Hace tiempo, en una galaxia muy cercana, la palabra cantautor se asociaba a grandes nombres de la canción (sin etiquetas): Brassens, Joan Manuel Serrat, Krahe, Townes Van Zandt, Caetano Veloso… La lista es larga, y la memoria tiende a fabricar mitos y puentes para devolvernos a una época que, curiosamente, coincide con esa gran mentira que es el «Indie español», supuesta escena al margen de los 40 Principales compuesta por «grupitos independientes» cuya distribución recae en las mismas multinacionales-monstruo de siempre.
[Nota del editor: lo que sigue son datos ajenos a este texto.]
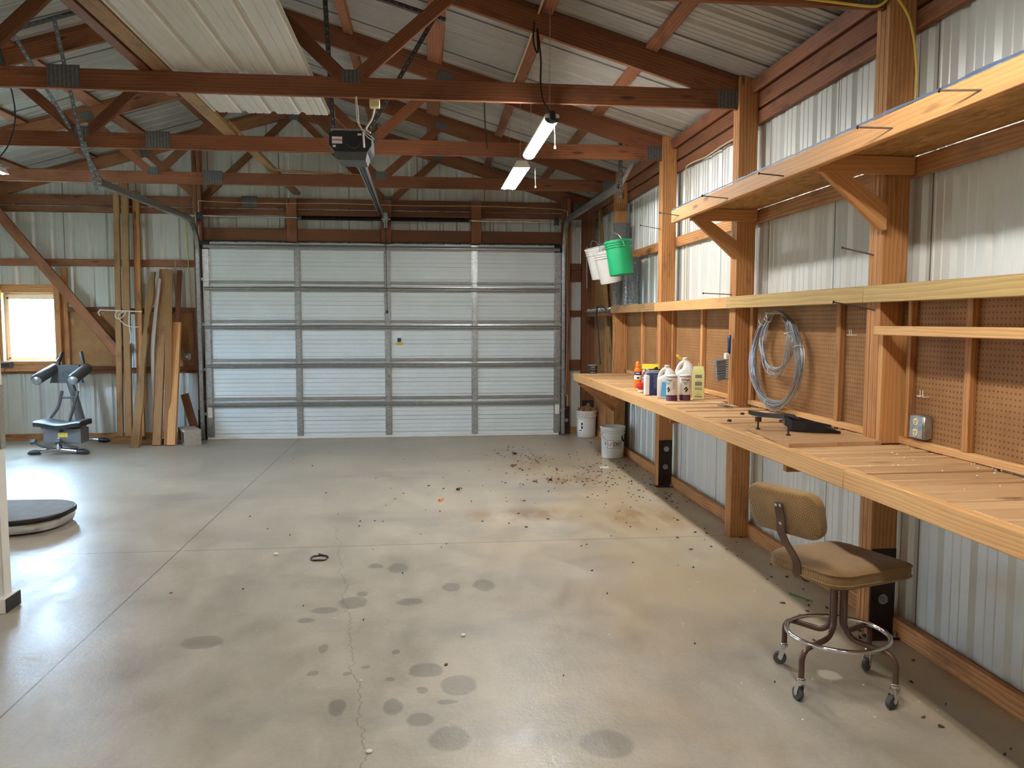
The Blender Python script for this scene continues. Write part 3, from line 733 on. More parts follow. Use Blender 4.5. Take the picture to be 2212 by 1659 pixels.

La cuestión es que entre tatuajes, camisas de estampados ASOS y una cierta vacuidad sonora, los cantautores han sido relegados a las trincheras del Libertad 8 y las casas de la cultura, lugares con olor a canela en rama donde es posible disfrutar de un músico presente en cada uno de sus versos, a veces enredado en las cuerdas de una guitarra coja. Y de entre todos ellos, érase un hombre a una cabellera pegada, una pegada superlativa: Andrés Suárez.
Porque lo de este gallego —el neno le delata— es una cosa extraña, «gamela cativa» que llega a puerto al atardecer, un gran guitarrista de pecho caliente amparado tras la cadencia plagal — con la tercera en el bajo— que de pronto, en medio de la canción, se descompone en fragmentos de silencio, casi susurros, en los que dar cobijo a media estrella, quizás a una dama que pinta en el sur, por qué no a lo malo en el aire… sin olvidar el mar, ruido de olas dulces detrás de las montañas. Y cuando quiere vivir canta Moraima, y cuando quiere soñar despierta al palíndromo de Roma, y sus conciertos son el único lugar en el que las parejas comienzan a cantar muy juntos para terminar besándose en la boca. Por fin ser cantautor no es un insulto, por fin ser Andrés es también Suárez.